No such creatures lurk in his directorial efforts, though Chris Cooper’s Bush ersatz in his latest, Silver City, comes close. Like many of Sayles’ 15 films as writer/director/editor, it touches on politics, greed, racial tensions and border-crossing.
“The biggest story in America at any given moment is immigration, which knots all of those together,” he explains. “It’s a nation of immigrants, so there’s always a focus on the current immigrants. The first of my father’s family to arrive had a connection in city government so he got a job picking up horse-shit off the streets and then moved into the police. How Irish is that? But of course it’s not the Irish any more. Now it’s people of Latin America and Asia, plus the African-Americans who get the shit jobs.”
Unsurprisingly, the little guy is frequently accorded star status throughout Sayles’ output and he himself has dallied in the blue-collar universe. Having graduated from college, he sought work in factories, packing meat amongst other unglamorous things, until the publication of his first novel.
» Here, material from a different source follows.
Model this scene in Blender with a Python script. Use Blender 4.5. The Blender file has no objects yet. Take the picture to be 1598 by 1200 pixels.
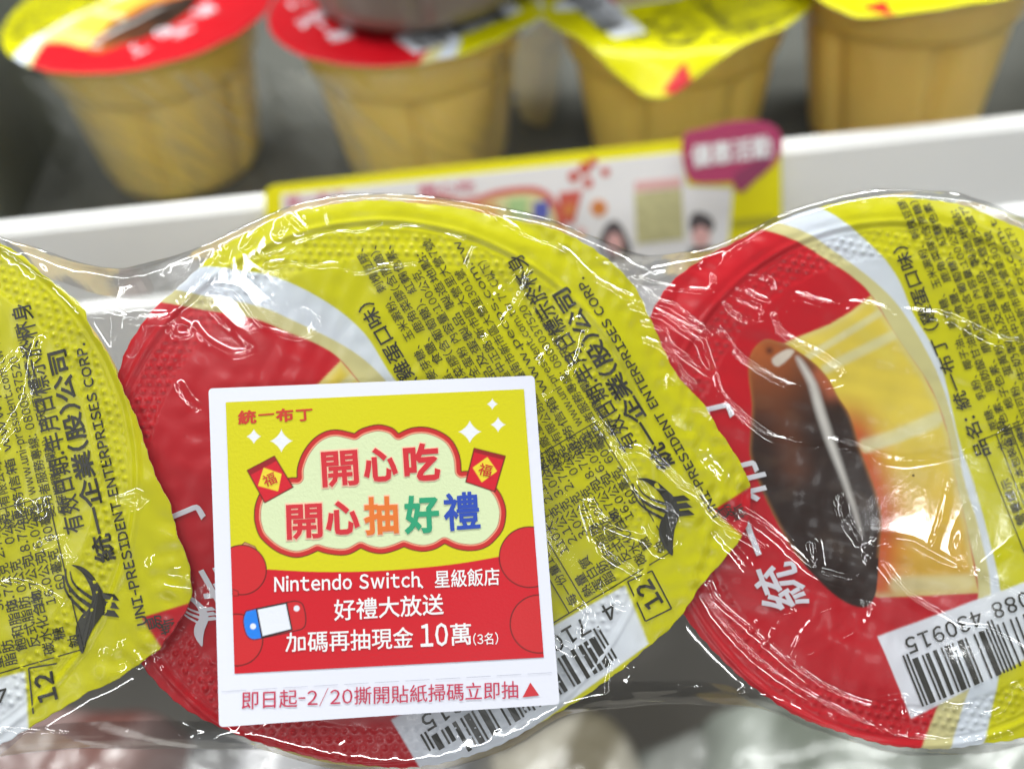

“I wasn’t Steinbeck. I just didn’t want to have to wear a suit and tie,” he laughs. “I had gotten a high enough number in the draft so I didn’t have to go to Vietnam and I hung salamis until I had enough employment insurance to take 27 weeks out to write a novel.
“But there’s enough middle-class movies being made. To be honest, I never set out to make political movies or underdog movies. That’s how others see them. But I do find when writing scripts for other people that they expect me to walk all the way around the block to avoid something interesting that’s right there in front of you.”
As Bruce Springsteen’s video director of choice, Sayles has been working with The Boss for decades. Indeed, it’s tempting to see parallels between Silver City’s Bush-bashing (aimed squarely at the apparatus, not the man) and Bruce’s current polemical tour.
“Well, I think a lot of people are concerned. Bruce is a great guy and a private man. Before the last election he had never taken a public partisan stance. For him to do so, for him to be touring and asking his audiences not to sing along or cheer but to listen, that just shows you how concerned he is. Something is very wrong when that’s come to pass.”